Ich gehe insofern darüber hinaus und weise darauf hin, dass es beim Gesundheitsschutz, beim Lebensschutz und beim Verbraucherschutz keine Kompromisse geben kann, sondern der Verbraucherschutz ist das Entscheidende, das über allem Tun und Handeln steht. Wir werden viel mehr als je zuvor darauf zu achten haben, dass nur über den Verbraucherschutz das Vertrauen der Verbraucher in die Produkte aus Niedersachsen, aus Deutschland wieder hergestellt werden kann.

Wenn wir hier selbstkritisch fragen, wer auf was hingewiesen und wer etwas falsch gemacht hat, gehört zur Wahrheit dazu, dass Bundeskanzler Schröder als Ratspräsident in der Europäischen Union vor zwei Jahren die Agenda 2000 mit Eckpunkten auf den Weg gebracht hat, die für die künftige europäische Landwirtschaft sinkende Preise und einen sich deutlich verschärfenden

Wettbewerb vorsehen. Gerade Bundeskanzler Schröder hat immer wieder darauf hingewiesen, dass die nationale wie internationale Wettbewerbsfähigkeit entscheidend sei, um sich auf Marktöffnung, Osteuropa und Globalisierung einzustellen.

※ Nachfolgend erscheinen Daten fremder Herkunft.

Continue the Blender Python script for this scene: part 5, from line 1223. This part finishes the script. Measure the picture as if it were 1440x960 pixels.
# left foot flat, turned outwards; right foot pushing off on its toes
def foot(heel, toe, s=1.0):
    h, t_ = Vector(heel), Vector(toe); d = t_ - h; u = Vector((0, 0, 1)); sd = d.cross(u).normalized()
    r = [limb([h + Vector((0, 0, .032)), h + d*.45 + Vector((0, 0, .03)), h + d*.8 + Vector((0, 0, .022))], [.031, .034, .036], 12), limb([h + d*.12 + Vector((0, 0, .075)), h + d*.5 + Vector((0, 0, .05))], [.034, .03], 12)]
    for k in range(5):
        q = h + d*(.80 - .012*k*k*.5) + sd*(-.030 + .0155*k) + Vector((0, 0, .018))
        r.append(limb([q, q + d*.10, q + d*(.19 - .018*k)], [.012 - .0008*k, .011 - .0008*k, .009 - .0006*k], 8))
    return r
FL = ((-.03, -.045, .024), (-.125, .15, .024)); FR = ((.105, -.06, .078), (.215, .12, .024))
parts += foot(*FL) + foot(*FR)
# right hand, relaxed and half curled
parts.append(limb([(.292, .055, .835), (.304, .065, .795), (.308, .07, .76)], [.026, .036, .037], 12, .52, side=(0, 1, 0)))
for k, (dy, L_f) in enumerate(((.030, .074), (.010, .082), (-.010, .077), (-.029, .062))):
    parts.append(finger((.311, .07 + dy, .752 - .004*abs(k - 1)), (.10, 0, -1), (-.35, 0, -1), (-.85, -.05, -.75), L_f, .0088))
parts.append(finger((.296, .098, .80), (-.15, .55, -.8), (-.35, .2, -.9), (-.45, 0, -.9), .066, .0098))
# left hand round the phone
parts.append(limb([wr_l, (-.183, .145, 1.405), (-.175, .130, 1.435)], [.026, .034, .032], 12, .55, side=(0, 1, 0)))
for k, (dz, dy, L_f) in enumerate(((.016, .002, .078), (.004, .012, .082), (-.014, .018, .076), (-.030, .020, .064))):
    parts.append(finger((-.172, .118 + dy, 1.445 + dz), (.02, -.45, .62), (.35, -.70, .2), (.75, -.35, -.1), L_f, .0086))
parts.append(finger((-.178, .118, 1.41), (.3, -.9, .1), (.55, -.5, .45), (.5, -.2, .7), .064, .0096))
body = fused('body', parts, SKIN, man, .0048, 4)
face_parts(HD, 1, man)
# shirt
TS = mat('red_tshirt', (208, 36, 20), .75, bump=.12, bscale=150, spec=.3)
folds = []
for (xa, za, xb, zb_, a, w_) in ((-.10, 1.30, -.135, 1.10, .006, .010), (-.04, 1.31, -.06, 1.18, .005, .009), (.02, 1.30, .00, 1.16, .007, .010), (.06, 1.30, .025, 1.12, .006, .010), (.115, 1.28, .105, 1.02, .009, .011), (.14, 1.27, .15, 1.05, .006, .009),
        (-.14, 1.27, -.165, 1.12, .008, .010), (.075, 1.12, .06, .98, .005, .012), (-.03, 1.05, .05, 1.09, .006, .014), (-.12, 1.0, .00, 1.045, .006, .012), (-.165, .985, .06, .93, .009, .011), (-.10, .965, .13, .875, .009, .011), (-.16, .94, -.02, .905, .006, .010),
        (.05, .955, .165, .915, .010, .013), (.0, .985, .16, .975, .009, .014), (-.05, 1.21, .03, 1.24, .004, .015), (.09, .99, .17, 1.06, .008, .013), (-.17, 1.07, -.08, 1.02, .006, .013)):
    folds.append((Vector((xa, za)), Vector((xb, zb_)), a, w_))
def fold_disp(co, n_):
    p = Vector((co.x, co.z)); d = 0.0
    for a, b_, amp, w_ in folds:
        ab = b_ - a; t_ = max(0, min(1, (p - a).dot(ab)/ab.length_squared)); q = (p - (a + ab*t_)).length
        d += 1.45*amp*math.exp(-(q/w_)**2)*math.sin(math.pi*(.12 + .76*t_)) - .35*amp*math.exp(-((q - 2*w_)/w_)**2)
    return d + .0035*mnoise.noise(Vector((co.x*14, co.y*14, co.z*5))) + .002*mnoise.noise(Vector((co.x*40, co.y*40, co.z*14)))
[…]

Vor diesem Hintergrund ist es falsch gewesen, den einzelnen bäuerlichen Betrieb von allen Seiten so weit zu knebeln und zu benachteiligen, dass dort immer mehr zu immer schlechteren Bedingungen produziert werden musste, um überleben und den Betrieb fortführen zu können. - Das war wirkliches Politikversagen.

(Beifall bei der CDU)

Die ökologische Steuerreform, die Steuerreformen 1999 bis 2002, das Steuerentlastungsgesetz und das Zukunftsprogramm haben - seriös nachgerechnet; das wird selbst vom Bundeslandwirtschaftsministerium zugestanden - Belastungen in Höhe von insgesamt 3 Milliarden DM für die Landwirte in Deutschland bedeutet. Das waren für einen durchschnittlichen Betrieb in Niedersachsen 12 000 DM in einem Wirtschaftsjahr.

(Zuruf von Hagenah [GRÜNE])

Wir - die Politiker - haben den Landwirten gesagt, sie müssten wachsen oder weichen. Das war die Devise der Landwirte. Sie wuchsen, sie stallten auf, sie erweiterten, oder sie mussten vom Markt verschwinden.

(Frau Harms [GRÜNE]: Da gab es aber keine Ökosteuer, als das immer stärker wurde!)